Aufgrund des hohen Nutzens für Relationen im Gebiet der Hansestadt Lübeck ist es an dieser Stelle auch als sinnvoll einzuschätzen, dass die entstehenden Mindereinnahmen aus dem bestehenden ÖPNV-Haushalt der Hansestadt Lübeck finanziert werden, zumal derzeit kein Ausgleich für die Betriebskosten der Linie 335 erfolgt. Es ist somit in gewisser Weise auch als Punkt der Fairness in der Metropolregion Hamburg anzusehen, dass wenigstens der anfallende Kostenbetrag zunächst durch die Hansestadt übernommen wird.
Aus Vereinfachungsgründen im Prozess wird auf eine Einnahmeaufteilung zwischen NAHBUS und SWL mobil vorläufig verzichtet. Das heißt, dass die jeweiligen Verkehrsunternehmen alle erzielten Einnahmen behalten. Die sich bei SWL mobil ergebenden Mindereinnahmen werden von der Hansestadt Lübeck getragen. Hierbei wird – zunächst für zwei Jahre – der oben abgeschätzte Pauschalbetrag von 18.000 €/a angesetzt. Nach der Umsetzung der Tarifmaßnahme werden die tatsächlichen Effekte ermittelt, sodass der Ausgleichsbetrag sich dann ggf. ändert. Ein Einstieg in ein vollständiges Einnahmeaufteilungsverfahren wäre zu diesem Zeitpunkt dann ebenfalls denkbar. Der Pauschalbetrag kann aus den bestehenden Mitteln des ÖPNV-Haushalts getragen werden.
Ausblick
Im 5. Regionalen Nahverkehrsplan, der sich derzeit in der Erstellung befindet, sollen auch die Regionalverkehre vertieft behandelt werden. Im Zuge der Netzgestaltung soll hierbei die Frage geklärt werden, ob die Regionalbusse – wie heute überwiegend – als Schnellbusse die außenliegenden Stadtteile mit der Innenstadt und dem ZOB verbinden oder ob die Regionalbusse in die zu bildenden Taktachsen integriert werden sollen.
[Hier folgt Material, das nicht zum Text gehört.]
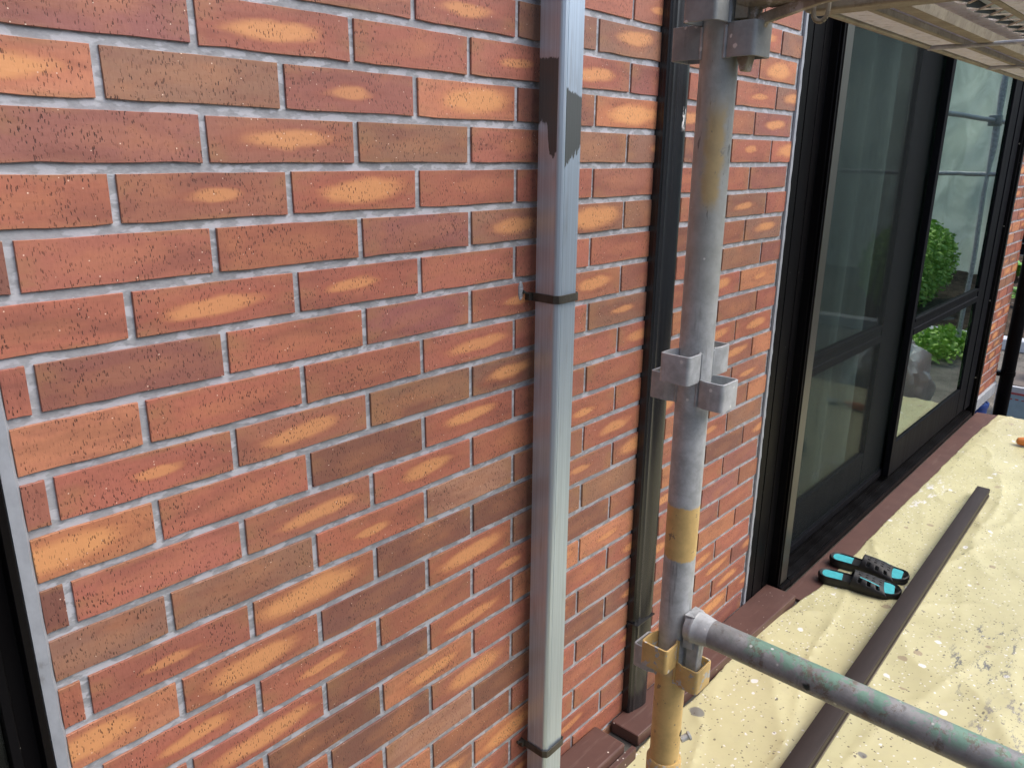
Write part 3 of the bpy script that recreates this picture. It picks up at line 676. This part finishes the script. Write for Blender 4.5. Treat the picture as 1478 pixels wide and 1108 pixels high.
# ------------------------------------------------------------------ yellow sheet
EDGE = [(-3, -.118), (.6, -.118), (1.02, -.106), (1.20, -.095), (1.40, -.108), (1.62, -.100), (1.9, -.104), (2.03, -.117), (2.10, -.122), (2.24, -.141), (2.58, -.146), (3.0, -.143), (3.52, -.149), (4.43, -.153), (4.98, -.172)]
def edge_y(x):
    for (a, ya), (b_, yb) in zip(EDGE, EDGE[1:]):
        if x <= b_: return ya + (yb - ya) * (x - a) / (b_ - a)
    return EDGE[-1][1]
def sheet_z(x, y):
    z = 0
    # long folds, mostly across the walk direction
    for (kx, ky, ph, a) in ((.5, 7.5, .4, .0026), (1.6, 4.1, 2.2, .0018), (-.9, 13, 1.1, .0010)):
        z += a * math.sin(kx * x + ky * y + ph + 1.3 * noise.noise((x * .9, y * 1.4, 2)))
    r1 = 1 - abs(noise.noise((x * .7 + .6 * y, y * 2.2 - .3 * x, 5))) * 2; z += .011 * max(0, r1) ** 7
    r2 = 1 - abs(noise.noise((x * 1.4 - y, y * 4.5 + .6 * x, 9))) * 2; z += .006 * max(0, r2) ** 11
    for k, (ax_, ay, am) in enumerate(((1.0, 3.2, .0050), (2.2, 2.4, .0045), (.6, 6.0, .0035))):
        q = noise.noise((x * ax_ + 3 * k, y * ay + .8 * x * (1 if k % 2 else -1), 20 + k)); z += am * max(0, 1 - abs(q) * 14) * max(0, noise.noise((x * 1.5, y * 1.5, 40 + k)) + .35)
    z += .0006 * noise.noise((x * 9, y * 18, 1))
    d = abs(y - edge_y(x)); z *= min(1, d / .05 + .12)
    return z
g = MB()
NX, NY = 620, 130
def fsheet(u, v):
    x = .3 + 4.67 * u; ye = edge_y(x) + .004 * noise.noise((x * 9, 0, 0)) + .002 * noise.noise((x * 40, 0, 3))
    y = ye + (-1.74 - ye) * (v ** 1.25)
    xe = x + (.014 * noise.noise((y * 6, 1, 4)) if u > .999 else 0)
    z = -1.6922 + max(-.004, sheet_z(x, y)) + (.0012 if v > 0 else 0)
    return (xe, y, z)
g.grid(fsheet, NX, NY)
o = obj('dust_sheet', g, M['sheet'], smooth=True, recalc=False)
for p in o.data.polygons: p.use_smooth = True
m_ = o.modifiers.new('thick', 'SOLIDIFY'); m_.thickness = .0012; m_.offset = 1
tag(o, 'pale yellow sheet spattered with paint, spread over the ground along the wall', 'dust sheet')

# ------------------------------------------------------------------ brown bar
ba = thing('metal_bar', 'long dark brown square bar lying across the yellow sheet beside the sandals', 'bar', (2.4, -.43, -1.685))
ax = Vector((3.545, -.388, 0)); bx_ = Vector((.75, -.462, 0)); d = (ax - bx_).normalized(); nrm = Vector((-d.y, d.x, 0))
def barprism(poly, mat, nm, a=bx_, b_=ax, z0=-1.6885, bev=.001):
    g = MB(); vs = [a + nrm * p[0] + Vector((0, 0, z0 + p[1])) for p in poly] + [b_ + nrm * p[0] + Vector((0, 0, z0 + p[1])) for p in poly]
    n = len(poly); g.add(vs, [(i, (i + 1) % n, n + (i + 1) % n, n + i) for i in range(n)] + [tuple(range(n))[::-1], tuple(range(n, 2 * n))])
    return obj(nm, g, mat, ba, bevel=bev)
barprism([(-.0265, 0), (-.0265, .0145), (-.0240, .0165), (-.0240, .024), (-.0265, .026), (-.0265, .042), (-.021, .045), (.0265, .045), (.0265, 0)], M['bar'], 'bar_body')
barprism([(-.0285, .003), (-.0270, .003), (-.0270, .013), (-.0285, .013)], M['barside'], 'side_strip')
g = MB(); e0 = ax + d * .0006; g.tube(e0 + nrm * -.018 + Vector((0, 0, -1.664)), e0 + d * .002 + nrm * -.018 + Vector((0, 0, -1.664)), .006, seg=12); obj('end_plug', g, M['white'], ba)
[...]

Sofern das ÖPNV-Angebot zwischen der Hansestadt Lübeck und dem Landkreis Nordwestmecklenburg weiter ergänzt wird (z. B. wird in der dortigen Kommunalpolitik eine Verlängerung der Stadtbuslinie 5 von Herrnburg in den Ortsteil Wahrsow diskutiert), ist eine weitere Anpassung des Tarifkonzepts notwendig.